In molti paesi della nostra Irpinia era ed è ancora diffusa la pratica di uccidere il maiale dopo averlo allevato con cura
È un rito legato alla tradizione contadina che affonda le origini in un passato lontano, quando uccidere il maiale significava avere da mangiare per tutto l’anno. Infatti si dice che “del maiale non si butta via niente” perché ogni sua parte serviva a sfamare un’intera famiglia. Oltre ad avere una riserva di carne fresca, vengono prodotti diversi insaccati come il prosciutto, le salsicce, il culatello, la pancetta, il capocollo.
Con il grasso si ottiene lo strutto, fondamentale per ammorbidire i dolci e insaporire pizze e focacce. Anche il sangue del maiale, unito al cioccolato fondente, viene utilizzato dalle massaie per la preparazione di una particolare crostata.
Solitamente è da metà gennaio in poi che “s’accire o’ puorco” (si ammazza il maiale), perché le temperature sono più rigide e la carne del maiale può essere lavorata e conservata meglio.

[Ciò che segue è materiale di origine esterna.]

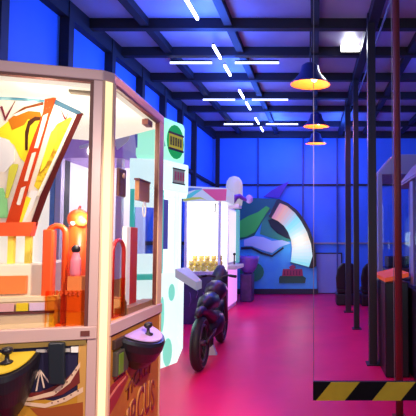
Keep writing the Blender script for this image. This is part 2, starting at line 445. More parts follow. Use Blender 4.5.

Questa consuetudine era, ed è, un rituale culturale e sociale: si riceve un invito da parte del proprietario dell’animale a partecipare a questo evento.
È un’occasione in Irpinia, ma non solo di aggregazione e socializzazione: si riuniscono parenti, amici e vicinato e il tutto si conclude con un lauto pranzo, per il quale si usano le carni del maiale appena ucciso.
Un piatto immancabile è “carne e pepauli”, ovvero carne con peperoni e aggiunta di patate.
Di seguito vi descriviamo in breve la ricetta dell’Irpinia:
Si fa soffriggere la cipolla nello strutto, la si toglie e si aggiunge la carne di maiale, capocollo. Si aggiungono foglie di alloro e la si fa cuocere per due ore a fuoco lento. Solo alla fine si aggiungono i peperoni, precedentemente imbevuti nell’aceto, e le patate. La cottura va ultimata per altri 15 minuti circa.